### The exercise:
Extract all lines in the data that contain the word "scene".

### Data block:
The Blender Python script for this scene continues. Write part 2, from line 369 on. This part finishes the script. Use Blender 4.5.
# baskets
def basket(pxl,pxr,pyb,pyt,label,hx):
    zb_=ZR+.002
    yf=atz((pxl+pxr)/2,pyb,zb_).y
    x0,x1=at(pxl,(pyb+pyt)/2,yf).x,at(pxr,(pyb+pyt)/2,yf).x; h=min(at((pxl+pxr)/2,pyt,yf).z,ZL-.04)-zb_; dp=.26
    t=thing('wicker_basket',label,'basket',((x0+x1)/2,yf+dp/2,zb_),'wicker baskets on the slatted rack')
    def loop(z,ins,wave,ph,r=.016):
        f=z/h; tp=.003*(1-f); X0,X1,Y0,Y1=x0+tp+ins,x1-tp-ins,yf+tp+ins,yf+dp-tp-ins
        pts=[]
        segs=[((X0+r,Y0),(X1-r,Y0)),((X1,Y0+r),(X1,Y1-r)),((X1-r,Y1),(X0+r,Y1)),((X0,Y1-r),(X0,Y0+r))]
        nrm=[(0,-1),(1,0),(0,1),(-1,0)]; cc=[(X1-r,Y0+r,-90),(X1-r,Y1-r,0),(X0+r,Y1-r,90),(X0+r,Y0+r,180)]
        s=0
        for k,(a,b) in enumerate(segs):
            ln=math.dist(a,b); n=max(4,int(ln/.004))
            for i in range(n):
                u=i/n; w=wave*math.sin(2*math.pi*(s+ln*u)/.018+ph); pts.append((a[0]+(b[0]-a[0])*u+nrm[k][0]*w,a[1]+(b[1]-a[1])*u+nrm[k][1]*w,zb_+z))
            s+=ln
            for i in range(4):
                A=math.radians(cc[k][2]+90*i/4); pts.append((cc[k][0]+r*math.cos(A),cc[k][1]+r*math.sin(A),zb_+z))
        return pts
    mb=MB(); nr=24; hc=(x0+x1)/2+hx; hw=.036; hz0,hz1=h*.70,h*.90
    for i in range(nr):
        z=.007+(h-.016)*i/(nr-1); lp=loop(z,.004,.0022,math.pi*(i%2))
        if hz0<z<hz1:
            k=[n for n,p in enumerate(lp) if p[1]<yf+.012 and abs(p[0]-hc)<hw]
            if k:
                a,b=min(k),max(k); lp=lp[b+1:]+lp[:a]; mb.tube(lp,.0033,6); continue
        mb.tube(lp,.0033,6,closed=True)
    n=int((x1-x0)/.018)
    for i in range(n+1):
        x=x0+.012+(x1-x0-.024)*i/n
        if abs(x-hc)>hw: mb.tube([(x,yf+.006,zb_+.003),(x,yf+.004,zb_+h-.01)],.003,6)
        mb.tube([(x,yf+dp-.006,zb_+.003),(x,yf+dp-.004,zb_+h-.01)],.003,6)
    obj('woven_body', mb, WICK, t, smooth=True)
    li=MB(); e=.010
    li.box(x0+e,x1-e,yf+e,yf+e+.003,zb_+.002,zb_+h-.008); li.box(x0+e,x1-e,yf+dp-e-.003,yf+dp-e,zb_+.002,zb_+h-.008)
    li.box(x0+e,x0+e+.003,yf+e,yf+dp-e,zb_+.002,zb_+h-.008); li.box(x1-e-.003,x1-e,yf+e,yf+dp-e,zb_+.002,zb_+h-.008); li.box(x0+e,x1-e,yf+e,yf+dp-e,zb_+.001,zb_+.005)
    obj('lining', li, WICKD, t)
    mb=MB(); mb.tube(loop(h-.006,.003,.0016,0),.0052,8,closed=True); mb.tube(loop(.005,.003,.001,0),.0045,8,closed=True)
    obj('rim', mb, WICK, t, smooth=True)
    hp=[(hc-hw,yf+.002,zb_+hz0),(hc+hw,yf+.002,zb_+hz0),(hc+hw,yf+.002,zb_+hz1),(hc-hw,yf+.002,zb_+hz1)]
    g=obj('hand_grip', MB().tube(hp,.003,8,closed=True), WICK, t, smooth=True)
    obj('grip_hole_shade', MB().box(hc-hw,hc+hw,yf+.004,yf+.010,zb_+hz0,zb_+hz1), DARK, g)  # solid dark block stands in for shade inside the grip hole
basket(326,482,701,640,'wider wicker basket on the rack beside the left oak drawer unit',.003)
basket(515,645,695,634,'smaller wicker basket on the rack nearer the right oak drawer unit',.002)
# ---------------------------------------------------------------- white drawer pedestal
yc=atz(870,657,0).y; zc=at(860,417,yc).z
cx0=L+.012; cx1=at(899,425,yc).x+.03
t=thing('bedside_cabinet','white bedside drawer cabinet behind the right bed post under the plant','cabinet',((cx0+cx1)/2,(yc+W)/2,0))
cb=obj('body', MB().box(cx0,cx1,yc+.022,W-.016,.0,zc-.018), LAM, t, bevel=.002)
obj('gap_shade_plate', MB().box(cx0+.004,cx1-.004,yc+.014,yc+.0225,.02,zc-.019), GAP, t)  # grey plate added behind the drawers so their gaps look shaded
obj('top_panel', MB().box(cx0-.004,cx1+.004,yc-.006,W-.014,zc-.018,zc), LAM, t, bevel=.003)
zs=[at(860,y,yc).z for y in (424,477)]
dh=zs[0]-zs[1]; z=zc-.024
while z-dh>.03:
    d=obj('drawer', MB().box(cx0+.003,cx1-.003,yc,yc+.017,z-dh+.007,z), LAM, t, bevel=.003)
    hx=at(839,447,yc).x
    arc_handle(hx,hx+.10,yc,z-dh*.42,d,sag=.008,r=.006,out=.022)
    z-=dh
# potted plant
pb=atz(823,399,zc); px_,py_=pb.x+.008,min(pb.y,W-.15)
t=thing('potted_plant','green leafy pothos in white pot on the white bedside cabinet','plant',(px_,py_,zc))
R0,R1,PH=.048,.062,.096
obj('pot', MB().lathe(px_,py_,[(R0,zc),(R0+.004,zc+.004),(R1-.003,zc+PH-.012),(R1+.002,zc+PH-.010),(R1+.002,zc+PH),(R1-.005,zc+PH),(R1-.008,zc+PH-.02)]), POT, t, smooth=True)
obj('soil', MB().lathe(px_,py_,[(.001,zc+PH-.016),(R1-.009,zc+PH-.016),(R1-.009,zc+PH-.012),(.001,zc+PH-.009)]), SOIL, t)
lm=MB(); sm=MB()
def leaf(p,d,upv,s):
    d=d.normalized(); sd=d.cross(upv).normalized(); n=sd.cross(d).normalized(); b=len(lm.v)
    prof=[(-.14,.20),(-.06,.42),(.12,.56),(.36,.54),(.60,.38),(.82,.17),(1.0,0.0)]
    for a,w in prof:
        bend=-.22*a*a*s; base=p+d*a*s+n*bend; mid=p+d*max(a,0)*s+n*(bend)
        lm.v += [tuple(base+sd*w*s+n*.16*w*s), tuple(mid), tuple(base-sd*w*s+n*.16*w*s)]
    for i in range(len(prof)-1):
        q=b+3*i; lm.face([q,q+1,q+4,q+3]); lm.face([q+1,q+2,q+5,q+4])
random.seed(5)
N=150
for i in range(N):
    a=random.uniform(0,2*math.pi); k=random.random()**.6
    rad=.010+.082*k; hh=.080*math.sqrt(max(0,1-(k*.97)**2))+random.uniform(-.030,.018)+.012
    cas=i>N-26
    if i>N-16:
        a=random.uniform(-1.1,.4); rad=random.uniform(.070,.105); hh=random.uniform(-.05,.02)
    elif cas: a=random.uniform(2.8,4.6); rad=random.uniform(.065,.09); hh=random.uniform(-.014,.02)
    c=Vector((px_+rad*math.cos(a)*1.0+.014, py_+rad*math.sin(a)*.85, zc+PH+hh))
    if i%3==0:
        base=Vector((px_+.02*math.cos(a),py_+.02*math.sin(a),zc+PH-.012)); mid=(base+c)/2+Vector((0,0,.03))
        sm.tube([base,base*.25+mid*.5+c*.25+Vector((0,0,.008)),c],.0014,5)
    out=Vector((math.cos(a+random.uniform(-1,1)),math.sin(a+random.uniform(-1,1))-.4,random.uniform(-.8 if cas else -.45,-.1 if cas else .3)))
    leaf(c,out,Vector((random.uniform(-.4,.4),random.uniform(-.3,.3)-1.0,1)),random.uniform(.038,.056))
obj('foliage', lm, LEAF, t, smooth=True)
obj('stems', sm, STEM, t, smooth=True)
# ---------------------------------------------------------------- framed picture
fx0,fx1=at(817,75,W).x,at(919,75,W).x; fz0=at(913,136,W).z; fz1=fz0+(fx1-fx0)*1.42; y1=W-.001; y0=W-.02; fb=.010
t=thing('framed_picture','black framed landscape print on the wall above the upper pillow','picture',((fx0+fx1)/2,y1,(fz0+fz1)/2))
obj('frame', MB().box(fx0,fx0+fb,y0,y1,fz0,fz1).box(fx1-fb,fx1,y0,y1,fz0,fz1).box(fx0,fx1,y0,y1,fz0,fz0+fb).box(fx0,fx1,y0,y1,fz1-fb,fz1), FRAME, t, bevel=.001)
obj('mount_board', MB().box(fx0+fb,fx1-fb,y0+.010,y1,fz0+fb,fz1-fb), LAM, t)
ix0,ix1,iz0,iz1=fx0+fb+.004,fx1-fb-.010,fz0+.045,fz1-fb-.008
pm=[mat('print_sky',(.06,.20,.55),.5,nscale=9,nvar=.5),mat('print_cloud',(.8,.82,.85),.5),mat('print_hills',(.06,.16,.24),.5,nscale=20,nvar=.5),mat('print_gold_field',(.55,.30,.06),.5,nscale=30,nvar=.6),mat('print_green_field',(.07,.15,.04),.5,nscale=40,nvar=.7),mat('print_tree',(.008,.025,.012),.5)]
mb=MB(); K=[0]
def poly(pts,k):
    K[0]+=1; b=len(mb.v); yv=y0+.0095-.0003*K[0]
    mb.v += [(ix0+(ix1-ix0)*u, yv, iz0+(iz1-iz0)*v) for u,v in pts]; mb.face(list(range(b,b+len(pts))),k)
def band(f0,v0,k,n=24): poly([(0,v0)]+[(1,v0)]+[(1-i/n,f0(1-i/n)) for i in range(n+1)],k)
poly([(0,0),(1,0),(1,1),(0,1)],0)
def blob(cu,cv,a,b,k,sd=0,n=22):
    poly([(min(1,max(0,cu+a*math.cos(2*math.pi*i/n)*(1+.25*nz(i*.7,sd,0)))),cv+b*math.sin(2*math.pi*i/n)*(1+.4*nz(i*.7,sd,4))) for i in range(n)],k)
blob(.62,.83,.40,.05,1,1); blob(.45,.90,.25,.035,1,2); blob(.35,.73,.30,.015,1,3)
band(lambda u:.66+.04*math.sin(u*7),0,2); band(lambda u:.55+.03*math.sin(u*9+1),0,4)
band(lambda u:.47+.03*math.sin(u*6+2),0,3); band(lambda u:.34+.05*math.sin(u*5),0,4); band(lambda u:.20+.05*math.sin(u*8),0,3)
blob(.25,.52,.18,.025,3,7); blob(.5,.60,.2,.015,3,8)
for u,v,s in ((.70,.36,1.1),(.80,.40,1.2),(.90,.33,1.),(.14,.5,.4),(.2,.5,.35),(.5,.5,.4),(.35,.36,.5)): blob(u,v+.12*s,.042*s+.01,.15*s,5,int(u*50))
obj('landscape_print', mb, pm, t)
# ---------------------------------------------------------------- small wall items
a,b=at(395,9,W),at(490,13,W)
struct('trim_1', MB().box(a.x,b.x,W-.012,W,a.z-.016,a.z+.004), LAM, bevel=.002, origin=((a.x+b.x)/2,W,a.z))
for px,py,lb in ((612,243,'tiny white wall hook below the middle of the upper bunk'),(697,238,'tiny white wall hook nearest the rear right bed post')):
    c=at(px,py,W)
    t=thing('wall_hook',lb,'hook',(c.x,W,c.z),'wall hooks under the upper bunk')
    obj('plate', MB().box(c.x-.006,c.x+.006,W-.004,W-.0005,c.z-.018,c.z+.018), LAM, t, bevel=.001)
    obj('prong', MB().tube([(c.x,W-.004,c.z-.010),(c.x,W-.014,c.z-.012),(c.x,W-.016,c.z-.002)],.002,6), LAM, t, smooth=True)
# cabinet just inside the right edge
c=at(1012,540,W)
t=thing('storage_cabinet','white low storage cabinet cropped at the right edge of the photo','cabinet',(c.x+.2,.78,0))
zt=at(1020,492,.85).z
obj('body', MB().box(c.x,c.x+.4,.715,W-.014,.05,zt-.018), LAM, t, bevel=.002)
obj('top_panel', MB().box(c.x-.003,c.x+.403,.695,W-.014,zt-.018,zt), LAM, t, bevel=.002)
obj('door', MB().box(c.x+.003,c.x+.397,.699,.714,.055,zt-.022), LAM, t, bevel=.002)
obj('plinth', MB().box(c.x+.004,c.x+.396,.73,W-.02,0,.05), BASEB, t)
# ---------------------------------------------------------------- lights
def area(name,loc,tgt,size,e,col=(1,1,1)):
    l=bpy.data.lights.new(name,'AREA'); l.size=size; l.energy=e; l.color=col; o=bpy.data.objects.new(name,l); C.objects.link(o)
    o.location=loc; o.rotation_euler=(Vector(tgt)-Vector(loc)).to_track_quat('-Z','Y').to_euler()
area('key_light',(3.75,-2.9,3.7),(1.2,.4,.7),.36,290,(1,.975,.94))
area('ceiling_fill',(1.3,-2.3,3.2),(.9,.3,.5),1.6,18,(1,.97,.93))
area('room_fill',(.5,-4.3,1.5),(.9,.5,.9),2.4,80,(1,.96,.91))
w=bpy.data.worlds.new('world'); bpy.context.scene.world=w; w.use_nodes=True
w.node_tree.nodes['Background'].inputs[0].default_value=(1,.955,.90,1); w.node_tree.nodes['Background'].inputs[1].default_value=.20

### Completed exercise:
The Blender Python script for this scene continues. Write part 2, from line 369 on. This part finishes the script. Use Blender 4.5.
w=bpy.data.worlds.new('world'); bpy.context.scene.world=w; w.use_nodes=True